**EXERCISE AIM**:
Set down the full listing exactly as given. Any pictures are to be left out.

**SUPPLIED MATERIAL**:
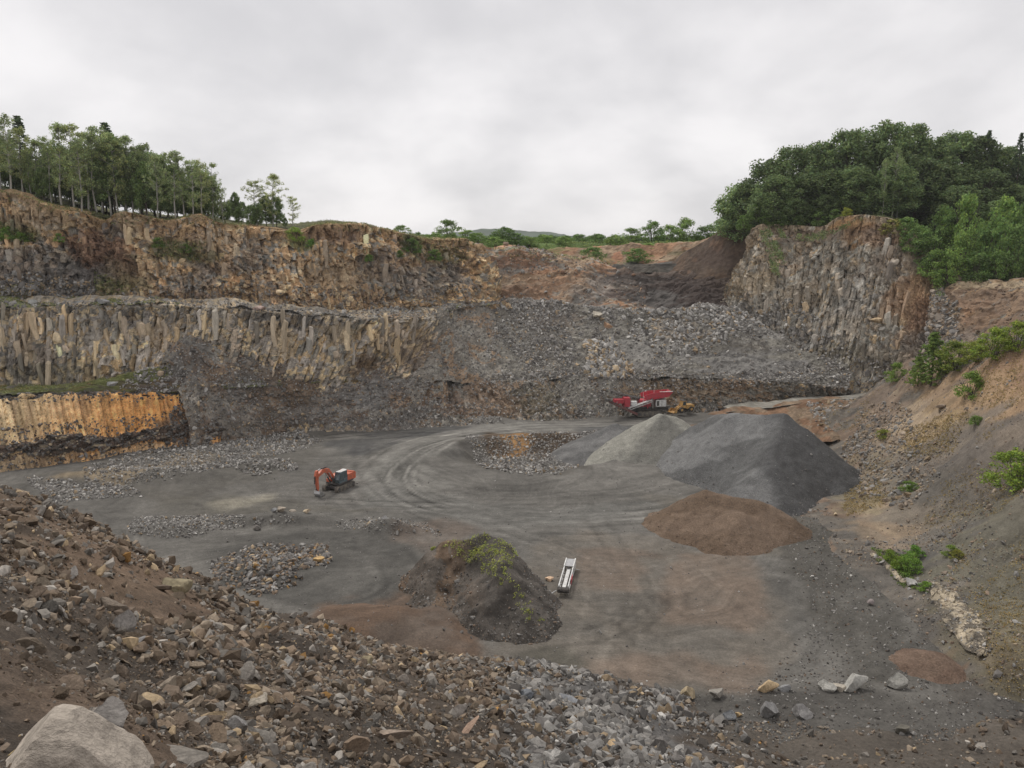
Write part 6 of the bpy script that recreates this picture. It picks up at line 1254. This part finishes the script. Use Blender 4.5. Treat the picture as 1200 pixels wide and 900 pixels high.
# ------------------------------------------------------------------ machines
import bmesh
ORANGE = mat_plain('orange_paint', (0.62, 0.13, 0.055), 0.45, dirt=0.3)
DKMET = mat_plain('dark_steel', (0.05, 0.05, 0.052), 0.6, dirt=0.4, dcol=(0.15, 0.13, 0.11))
TRK = mat_plain('muddy_track', (0.09, 0.083, 0.075), 0.9, dirt=0.6, dcol=(0.28, 0.24, 0.19))
GLASS = mat_plain('cab_glass', (0.05, 0.075, 0.085), 0.08, spec=0.8, dirt=0.1, dcol=(0.2, 0.22, 0.22))
WHITE = mat_plain('white_paint', (0.72, 0.72, 0.70), 0.5, dirt=0.25)
RED = mat_plain('red_paint', (0.50, 0.035, 0.06), 0.45, dirt=0.25)
YEL = mat_plain('yellow_paint', (0.62, 0.36, 0.11), 0.5, dirt=0.3)
RUBBER = mat_plain('rubber', (0.025, 0.025, 0.027), 0.85, dirt=0.4)
CHROME = mat_plain('bare_steel', (0.55, 0.55, 0.55), 0.35, metal=0.7, dirt=0.2)
TEAL = mat_plain('blue_grey_paint', (0.09, 0.14, 0.17), 0.5, dirt=0.25)
def fin(name, bm, mat, parent=None, bevel=0.0):
    if bevel: bmesh.ops.bevel(bm, geom=[e_ for e_ in bm.edges if e_.is_manifold and e_.calc_face_angle(0) > 0.5], offset=bevel, segments=2, affect='EDGES', clamp_overlap=True)
    bmesh.ops.recalc_face_normals(bm, faces=bm.faces)
    me = bpy.data.meshes.new(name); bm.to_mesh(me); bm.free(); me.materials.append(mat)
    return link(name, me, parent)
def box(bm, x0, x1, y0, y1, z0, z1, rot=None, piv=None):
    r = bmesh.ops.create_cube(bm, size=1)['verts']
    for v in r: v.co = Vector(((v.co.x + .5) * (x1 - x0) + x0, (v.co.y + .5) * (y1 - y0) + y0, (v.co.z + .5) * (z1 - z0) + z0))
    if rot:
        p = Vector(piv or ((x0 + x1) / 2, (y0 + y1) / 2, (z0 + z1) / 2)); M = Matrix.Rotation(rot[0], 3, rot[1])
        for v in r: v.co = M @ (v.co - p) + p
    return r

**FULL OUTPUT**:
Write part 6 of the bpy script that recreates this picture. It picks up at line 1254. This part finishes the script. Use Blender 4.5. Treat the picture as 1200 pixels wide and 900 pixels high.
# ------------------------------------------------------------------ machines
import bmesh
ORANGE = mat_plain('orange_paint', (0.62, 0.13, 0.055), 0.45, dirt=0.3)
DKMET = mat_plain('dark_steel', (0.05, 0.05, 0.052), 0.6, dirt=0.4, dcol=(0.15, 0.13, 0.11))
TRK = mat_plain('muddy_track', (0.09, 0.083, 0.075), 0.9, dirt=0.6, dcol=(0.28, 0.24, 0.19))
GLASS = mat_plain('cab_glass', (0.05, 0.075, 0.085), 0.08, spec=0.8, dirt=0.1, dcol=(0.2, 0.22, 0.22))
WHITE = mat_plain('white_paint', (0.72, 0.72, 0.70), 0.5, dirt=0.25)
RED = mat_plain('red_paint', (0.50, 0.035, 0.06), 0.45, dirt=0.25)
YEL = mat_plain('yellow_paint', (0.62, 0.36, 0.11), 0.5, dirt=0.3)
RUBBER = mat_plain('rubber', (0.025, 0.025, 0.027), 0.85, dirt=0.4)
CHROME = mat_plain('bare_steel', (0.55, 0.55, 0.55), 0.35, metal=0.7, dirt=0.2)
TEAL = mat_plain('blue_grey_paint', (0.09, 0.14, 0.17), 0.5, dirt=0.25)
def fin(name, bm, mat, parent=None, bevel=0.0):
    if bevel: bmesh.ops.bevel(bm, geom=[e_ for e_ in bm.edges if e_.is_manifold and e_.calc_face_angle(0) > 0.5], offset=bevel, segments=2, affect='EDGES', clamp_overlap=True)
    bmesh.ops.recalc_face_normals(bm, faces=bm.faces)
    me = bpy.data.meshes.new(name); bm.to_mesh(me); bm.free(); me.materials.append(mat)
    return link(name, me, parent)
def box(bm, x0, x1, y0, y1, z0, z1, rot=None, piv=None):
    r = bmesh.ops.create_cube(bm, size=1)['verts']
    for v in r: v.co = Vector(((v.co.x + .5) * (x1 - x0) + x0, (v.co.y + .5) * (y1 - y0) + y0, (v.co.z + .5) * (z1 - z0) + z0))
    if rot:
        p = Vector(piv or ((x0 + x1) / 2, (y0 + y1) / 2, (z0 + z1) / 2)); M = Matrix.Rotation(rot[0], 3, rot[1])
        for v in r: v.co = M @ (v.co - p) + p
    return r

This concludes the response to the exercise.